No pienso comentar el triste suceso de Hondarribia porque de entrada, a diferencia de tanto tertuliano y comentarista, no me siento informado ni perito en la materia. Pero sí me pregunto: ¿A qué viene tanta noticia trágica, tanto sensacionalismo, tanta adversidad y tanto episodio de mala nota?

Con el estilo de informar de El Caso se divulga y construye una visión policial de la convivencia y del comportamiento humano. Los hechos y sucedidos importantes son delitos. Los actores y protagonistas son criminales, o sus variantes de desviados, marginales, miserables, categorías sociales que a la larga se confunden y se meten en el mismo saco en el imaginario colectivo.
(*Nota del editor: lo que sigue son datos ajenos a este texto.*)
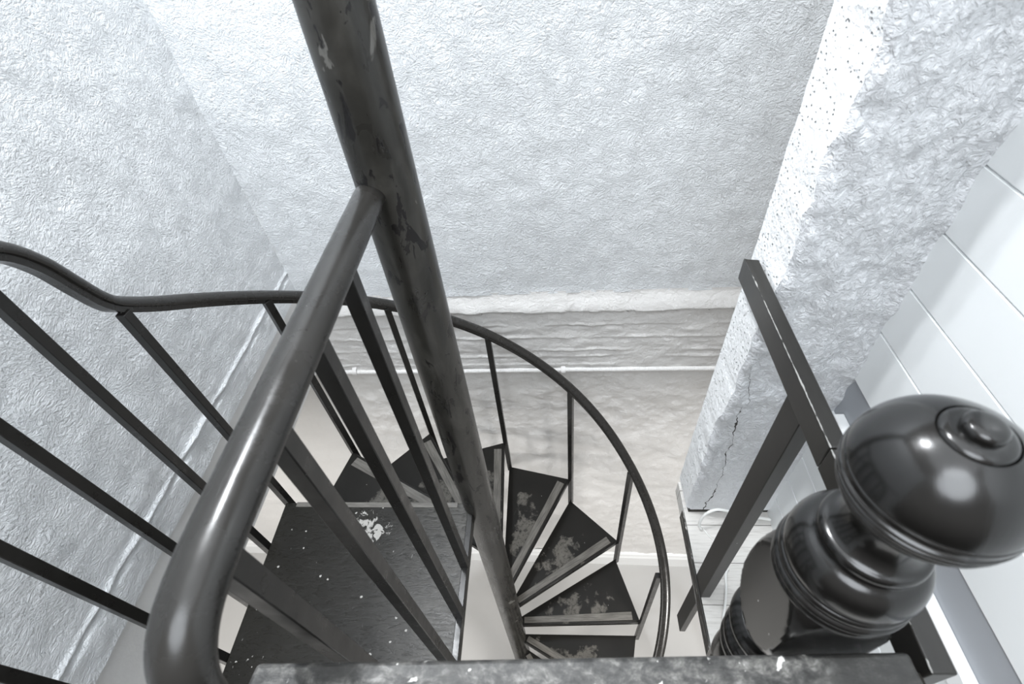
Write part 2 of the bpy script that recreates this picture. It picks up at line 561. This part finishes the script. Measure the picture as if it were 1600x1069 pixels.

La vida en sociedad, en esta lectura cotidiana, es una selva en la que los individuos deben estar sujetos a unas normas (indiscutibles, supremas, establecidas por la autoridad), y que cuando alguien se las salta pone en peligro a los demás: su vida, su hacienda, su integridad, su sexualidad, la de su familia o la de cualquiera. Es, por añadidura, una visión fragmentaria de la realidad, descontextualizada, que no indaga en clases, ni en causas, ni en discriminaciones, ni en responsabilidades de las autoridades o de los grupos de poder. Al contrario, al destacar con escándalo la ruptura de la norma da por bueno, por natural, el orden imperante.

La sociedad es un lugar habitado por potenciales delincuentes. Todos somos culpables en potencia, y cuando un ciudadano observa un acto irregular, es decir, sospechoso, presuntamente peligroso, debe llamar a la policía. El ser humano es un peligro, y debe ser protegido -con la fuerza, con la policía- de sí mismo y de los demás.

La violencia impregna estos actos que se nos cuentan; la insolidaridad es preferible a la confianza; el recelo es mejor que la bulliciosa alegría comunitaria; sólo nos podemos fiar de la Policía.

Ante los problemas, en efecto, la única solución es restablecer el orden; es decir, el control, la represión, en resumen el discurso de seguridad, que como sabemos es tan querido de las derechas.

Esta perspectiva compone un discurso de autoridad (según explica Gérard Imbert), en el que domina una interpretación policial de las relaciones y las actitudes humanas: no hay sitio para los diferentes, ni disidentes, ni accidentes; sólo se contemplan asaltos, golpes, crímenes e ilegalidades. Ante la protesta, la disidencia, la crítica a la norma, la desviación (la homosexualidad, la locura, la droga…), ante cualquier problema, la solución es la restauración del orden y la ley.

Cuando hablamos de tantos sucesos, que se nos destacan, que se nos seleccionan, que nos apelan con su morbo, recordemos que tras ellos asoma la autoridad competente, con su eterna mano dura. Es para tomárselo con cautela, tanta policía en nuestras vidas. Pero, ¡cuánto nos gustar pensar que ha caído el de más allá, que otro ha mordido el polvo, y hacernos cruces ante esas calamidades ajenas!